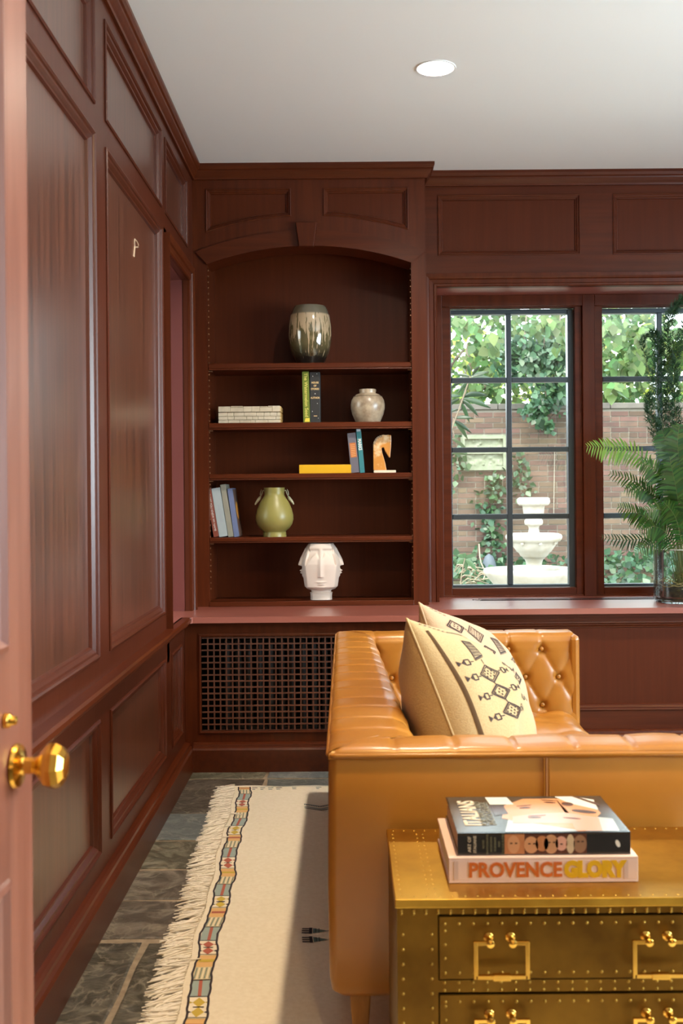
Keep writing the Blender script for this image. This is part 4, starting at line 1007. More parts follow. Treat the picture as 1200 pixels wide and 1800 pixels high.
MB().tube([(math.cos(a) * 25.4 * 4.68 / F + x, 4.68 + math.sin(a) * 25.4 * 4.68 / F, SHT[1] + 46.2 * 4.68 / F) for a in [2 * PI * k / 40 for k in range(40)]], .0010, 5, closed=True).obj('incised_line', mat('dark_line', (.12, .09, .06), .5), e)
bpy.data.objects[e.name + ''].data.update()
celadon = mat('olive_celadon', (.24, .22, .065), .34, noise=(2, (.30, .25, .065), .3, .7), spec=.5)
e, x = vase_obj('olive_vase', 'pear shaped olive green vase with two small drooping handles, on the fourth shelf', [(18.2, 855), (18, 859), (17.4, 864), (17.6, 868), (21, 874), (26, 882), (30.5, 893), (33, 903), (33.2, 911), (31, 919), (26.5, 926), (20.5, 931), (19.5, 932.5), (20.3, 934), (20.5, 941)], 482, 4.67, SHT[3], celadon)
k_ = 4.67 / F
for s_ in (-1, 1):
    def HP(dx, y, dy=0): return (x + s_ * dx * k_, 4.67 + dy, SHT[3] + (941 - y) * k_)
    m = MB().tube(catmull([HP(17, 861), HP(20, 860), HP(22, 866), HP(26, 873)], 10), [.0022] * 11, 8)
    m.tube(catmull([HP(24, 870), HP(27, 875), HP(31, 880), HP(34, 885)], 8), [.003, .0055, .0068, .0070, .0065, .0055, .0048, .0042, .002], 8).tube([HP(25, 868), HP(24, 862), HP(22.5, 858)], [.002, .0022, .001], 6)
    m.obj('handle', mat('pale_olive', (.40, .38, .24), .4), e, smooth=True)

# white faces vase
def face_vase():
    k = 4.66 / F; z0 = BB; H = 98 * k; cx = (563 - 4.9 * 0 - VX) * k + .000; n, nv = 144, 90
    def base(t):   # t 0 bottom..1 top : half width
        pts_ = [(0, 20), (.03, 19.5), (.10, 20), (.155, 22), (.185, 25), (.21, 27), (.235, 29.5), (.30, 30.5), (.42, 32), (.55, 33.5), (.64, 34), (.72, 32.5), (.80, 29.5), (.88, 26.5), (.96, 23.5), (1, 22)]
        for (a, ra), (b_, rb) in zip(pts_, pts_[1:]):
            if t <= b_: f = (t - a) / (b_ - a); return (ra + (rb - ra) * f) * k
        return pts_[-1][1] * k
    g = lambda v, c, w_: math.exp(-((v - c) / w_) ** 2)
    def fn(u, t):
        a = 2 * PI * u; q = round(a / (PI / 2)); d = a - q * PI / 2          # angle from the nearest face centre
        r = base(t); sq = 1 / (max(abs(math.cos(a)), abs(math.sin(a))) ** .35); r *= sq * .985
        side = q % 2 == 0                                                  # faces at +-x sit higher
        side = not side; o = .19 if side else 0; tt = t - o
        if t > .20:
            nose_top, nose_bot = (.80, .40) if not side else (.78, .405)
            if nose_bot < tt < nose_top + .04:
                f = min(1, (nose_top + .04 - tt) / .1) * min(1, max(0, (tt - nose_bot) / .015))
                r += k * (2.2 + 4.8 * (nose_top - tt) / .4) * f * g(d, 0, .10 if not side else .13) * (1 if tt < nose_top else .6)
            r += k * 3.4 * g(tt, .325, .016) * g(d, 0, .20) + k * 3.2 * g(tt, .285, .018) * g(d, 0, .17) + (k * 2.0 * g(tt, .31, .05) * g(d, 0, .3) if side else 0)      # lips
            r -= k * 1.6 * g(tt, .305, .008) * g(d, 0, .22)
            if not side or True:
                brow = .80 - .5 * abs(abs(d) - .33) ** 1.5 * 1.2
                inn = 1 / (1 + math.exp(-(tt - (.70 + .12 * math.cos((abs(d) - .33) * 5))) / .006))
                r -= k * 4.0 * inn * (1 - g(d, 0, .13)) * (1 / (1 + math.exp((tt - .90) / .01)))
            r += k * 1.6 * g(tt, .235, .025) * g(d, 0, .35)
        chin = 1 / (1 + math.exp(-(t - (.205 - .03 * math.cos(2 * d) * g(d, 0, .6))) / .004))
        if t < .24: r = r * (.80 + .20 * chin) if t > .13 else r * .97
        return (cx + math.cos(a - PI / 2) * r, 4.66 + math.sin(a - PI / 2) * r * .95, z0 + H * t)
    # angle 0 faces the room
    m = MB().grid(fn, n, nv, cu=True)
    top = [fn(i / n, 1) for i in range(n)]; b0 = len(m.v); 
    for sc_, dz_ in ((.86, 0), (.80, -.01), (.76, -.08)):
        m.v += [(cx + (p[0] - cx) * sc_, 4.66 + (p[1] - 4.66) * sc_, p[2] + dz_) for p in top]
    tidx = [i * (nv + 1) + nv for i in range(n)]
    prev = tidx
    for r_ in range(3):
        cur = [b0 + r_ * n + i for i in range(n)]
        for i in range(n): m.f.append((prev[i], prev[(i + 1) % n], cur[(i + 1) % n], cur[i])); m.m.append(0)
        prev = cur
    m.f.append(tuple(prev)); m.m.append(0)
    m.f.append(tuple(i * (nv + 1) for i in range(n))); m.m.append(0)
    m.obj('face_vase', mat('matte_white_porcelain', (.66, .56, .48), .5), None, smooth=True, label='white porcelain vase shaped as joined faces on the bottom of the bookcase', cat='vase')
face_vase()
# inlaid bone box
bone = mat('bone_inlay', (.62, .53, .39), .5, noise=(20, (.50, .41, .28), .4, .75), bump=.2)
k = 4.66 / F; x0 = (385.5 - VX) * k; x1 = (494 - VX) * k; zb = SHT[1]; bx = empty('bone_box', ((x0 + x1) / 2, 4.70, zb), 'pale box clad in irregular bone tiles on the left of the second shelf', 'box')
Hb = 30 * k
MB().box(x0 + .004, x1 - .003, 4.645, 4.79, zb, zb + Hb * .62).obj('box_body', mat('bone_grout', (.42, .32, .20), .8), bx)
MB().box(x0 + .004, x1 - .003, 4.645, 4.79, zb + Hb * .66, zb + Hb * .96).obj('box_lid', bpy.data.materials['bone_grout'], bx)
R.seed(5)
for z0, z1, par in ((0, .20, 0), (.215, .41, 0), (.425, .64, 0), (.68, .99, 1)):
    x = x0
    while x < x1 - .005:
        w_ = R.uniform(.020, .058) if par == 0 else R.uniform(.035, .07); xe = min(x + w_, x1)
        if x1 - xe < .012: xe = x1
        top_ = zb + Hb * z1 + (R.uniform(-.004, .002) if par else 0)
        MB().box(x + .0006, xe - .0006, 4.6395 + R.uniform(-.001, .001), 4.6455, zb + Hb * z0, top_ - .0004).obj('bone_tile', bone, bx, bevel=.0012)
        x = xe
    for j in range(3): MB().box(x1 - .004, x1 + .0025 + R.uniform(-.001, .0015), 4.648 + j * .048, 4.692 + j * .048, zb + Hb * z0, zb + Hb * z1).obj('bone_tile', mat('amber_bone', (.62, .40, .14), .4) if 'amber_bone' not in bpy.data.materials else bpy.data.materials['amber_bone'], bx, bevel=.0012)
for j in range(5): MB().box(x0 + j * (x1 - x0) / 5 + .001, x0 + (j + 1) * (x1 - x0) / 5 - .001, 4.64, 4.79, zb + Hb * .96, zb + Hb * (1.0 + .02 * math.sin(j * 2))).obj('bone_tile', bone, bx, bevel=.0015)

# shelf books: spine toward the room; x along the shelf, lean in radians
def shelf_book(px0, px1, ytop, shelf, col, label, lean=0, yd=4.635, D=.15, group='books on the shelves', y_b=None, rough=.5, txt=None):
    k = (yd) / F; T = (px1 - px0) * k; zb_ = SHT[shelf]; ybase = {1: 741, 2: 831, 3: 943}[shelf]
    Hh = (ybase - ytop) * k / math.cos(lean)
    if shelf > 0: pass
    x = (px0 - VX) * k; dx = Vector((math.cos(lean), 0, -math.sin(lean))); up = Vector((math.sin(lean), 0, math.cos(lean)))
    # local: x = up the spine, y = depth, z = thickness (+x side)
    o_ = Vector((x, yd, zb_ + .0004 + (T * math.sin(lean) if lean > 0 else 0)))
    M_ = Matrix(((up.x, 0, dx.x, o_.x), (0, 1, 0, o_.y), (up.z, 0, dx.z, o_.z), (0, 0, 0, 1)))
    return book('book', label, 'book', group, M_, Hh, D, T, mat('book_cloth', col, rough), .0022)
def spine(M_, a_, t_, l_=.0005): return M_ @ Vector((a_, -l_, t_))
gold = mat('gold_foil', (.80, .55, .25), .4); lite = mat('pale_print', (.75, .74, .70), .5); gy = mat('yellow_green_print', (.70, .62, .16), .5)
e, f, M_ = shelf_book(534, 546, 651, 1, (.14, .18, .012), 'thin green book with yellow handwritten spine, second shelf', lean=-.018, txt=1)
text('The Watermelon Seed', frame(spine(M_, .122, .0155), tuple(M_.to_3x3() @ Vector((-1, 0, 0))), tuple(M_.to_3x3() @ Vector((0, 0, 1)))), .021, gy, e, bold=.0002)
MB().add([spine(M_, .004, .006), spine(M_, .020, .010), spine(M_, .020, .028), spine(M_, .004, .028)], [(0, 1, 2, 3)]).obj('spine_mark', mat('bright_yellow_print', (.85, .62, .06), .5), e, recalc=False)
e, f, M_ = shelf_book(546.5, 564, 652, 1, (.022, .022, .022), 'dark grey book with gold lettering on its spine, second shelf')
X_, Y_ = tuple(M_.to_3x3() @ Vector((0, 0, 1))), tuple(M_.to_3x3() @ Vector((1, 0, 0)))
for a_, s_, body in ((.176, .0115, 'HOUSE'), (.162, .0115, 'OF'), (.148, .0115, 'STORIES'), (.109, .0115, 'AUTHOR')): text(body, frame(spine(M_, a_, .0215), X_, Y_), s_, gold, e, sx=.85, bold=.0003)
for a_, t_, w_ in ((.205, .012, .002), (.215, .030, .0015), (.128, .0215, .0025), (.085, .031, .0017), (.05, .009, .0019), (.02, .035, .0017)): MB().add([spine(M_, a_ - w_, t_ - w_), spine(M_, a_ - w_, t_ + w_), spine(M_, a_ + w_ * 1.2, t_)], [(0, 1, 2)]).obj('spine_mark', lite, e, recalc=False)
MB().add([spine(M_, .028, .015), spine(M_, .031, .015), spine(M_, .031, .030), spine(M_, .028, .030)], [(0, 1, 2, 3)]).obj('spine_mark', gold, e, recalc=False)
e, f, M_ = shelf_book(617.5, 632, 761, 2, (.13, .12, .145), 'grey book with an orange spine label, leaning on the third shelf', lean=-.095, D=.14)
MB().add([spine(M_, .068, .005), spine(M_, .068, .032), spine(M_, .132, .032), spine(M_, .132, .005)], [(0, 1, 2, 3)]).obj('spine_label', mat('orange_label', (.52, .16, .04), .5), e, recalc=False)
for j in range(7): MB().add([spine(M_, .074 + j * .008, .009, .0009), spine(M_, .074 + j * .008, .028, .0009), spine(M_, .0755 + j * .008, .028, .0009), spine(M_, .0755 + j * .008, .009, .0009)], [(0, 1, 2, 3)]).obj('spine_mark', bpy.data.materials['gold_foil'], e, recalc=False)
e, f, M_ = shelf_book(633, 641.5, 752.5, 2, (.03, .19, .21), 'teal book with pale spine letters, leaning next to the grey book', lean=-.085, D=.15)
text('MARKS', frame(spine(M_, .125, .0105), tuple(M_.to_3x3() @ Vector((-1, 0, 0))), tuple(M_.to_3x3() @ Vector((0, 0, 1)))), .020, lite, e, sx=.8, bold=.0006)
MB().add([spine(M_, .183, .002), spine(M_, .183, .019), spine(M_, .198, .019), spine(M_, .198, .002)], [(0, 1, 2, 3)]).obj('spine_mark', mat('pale_blue_print', (.45, .55, .60), .5), e, recalc=False)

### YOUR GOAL
Return the material line for line, from its beginning to the line that contains "(.40, .38, .24), .4), e, smooth=True)", with the pictures left out.

### RESULT OF THE EXERCISE
Keep writing the Blender script for this image. This is part 4, starting at line 1007. More parts follow. Treat the picture as 1200 pixels wide and 1800 pixels high.
MB().tube([(math.cos(a) * 25.4 * 4.68 / F + x, 4.68 + math.sin(a) * 25.4 * 4.68 / F, SHT[1] + 46.2 * 4.68 / F) for a in [2 * PI * k / 40 for k in range(40)]], .0010, 5, closed=True).obj('incised_line', mat('dark_line', (.12, .09, .06), .5), e)
bpy.data.objects[e.name + ''].data.update()
celadon = mat('olive_celadon', (.24, .22, .065), .34, noise=(2, (.30, .25, .065), .3, .7), spec=.5)
e, x = vase_obj('olive_vase', 'pear shaped olive green vase with two small drooping handles, on the fourth shelf', [(18.2, 855), (18, 859), (17.4, 864), (17.6, 868), (21, 874), (26, 882), (30.5, 893), (33, 903), (33.2, 911), (31, 919), (26.5, 926), (20.5, 931), (19.5, 932.5), (20.3, 934), (20.5, 941)], 482, 4.67, SHT[3], celadon)
k_ = 4.67 / F
for s_ in (-1, 1):
    def HP(dx, y, dy=0): return (x + s_ * dx * k_, 4.67 + dy, SHT[3] + (941 - y) * k_)
    m = MB().tube(catmull([HP(17, 861), HP(20, 860), HP(22, 866), HP(26, 873)], 10), [.0022] * 11, 8)
    m.tube(catmull([HP(24, 870), HP(27, 875), HP(31, 880), HP(34, 885)], 8), [.003, .0055, .0068, .0070, .0065, .0055, .0048, .0042, .002], 8).tube([HP(25, 868), HP(24, 862), HP(22.5, 858)], [.002, .0022, .001], 6)
    m.obj('handle', mat('pale_olive', (.40, .38, .24), .4), e, smooth=True)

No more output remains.